Here’s what Beraud said at that 2007 council meeting: “I ... have been shocked by the insinuations and tactics of intimidation by members of the Atascadero Veterans Memorial Committee to label citizens as unpatriotic if they didn’t like their plans for a memorial.”

Yes, she could have sugarcoated it a little more, but she wasn’t wrong. There were efforts to shame people into supporting the project.

For instance, here’s how Fonzi ended his speech to the council at the 2007 meeting: “If you do (deny the project), you’re basically saying you don’t want to honor the veterans.”

Using that same logic, someone who objects to the design of a proposed statue of a mother and child — maybe they think it’s uninspired, or ill proportioned — must have no respect for motherhood.

Fonzi’s statement was nothing more than a crass public guilt trip meant to muscle the project through, debate be damned. Beraud refused to fall for it.

Enough. This happened 13 years ago. It’s time to give it a rest.

The members of Friends of Veterans have chosen Debbie Arnold as their candidate. That’s fine.

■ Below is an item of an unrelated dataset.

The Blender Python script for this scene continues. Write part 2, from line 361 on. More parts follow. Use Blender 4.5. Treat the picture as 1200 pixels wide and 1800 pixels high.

This is a close contest, and there’s bound to be some scrappy campaigning.

But branding a candidate an enemy of veterans because she would not immediately sign off on one element of a public art monument goes way too far.

That’s frightening, and it’s not who we should be as a community.

Supporters of Debbie Arnold would be well-advised to stop trying to tar-and-feather Ellen Beraud with a transparently meritless charge and concentrate instead on building up their own candidate, based on issues that are of actual significance to District 5 today.

And voters, for their part, should give this smear what it deserves — zero attention. Throw the mailers in the trash and ignore the ads completely.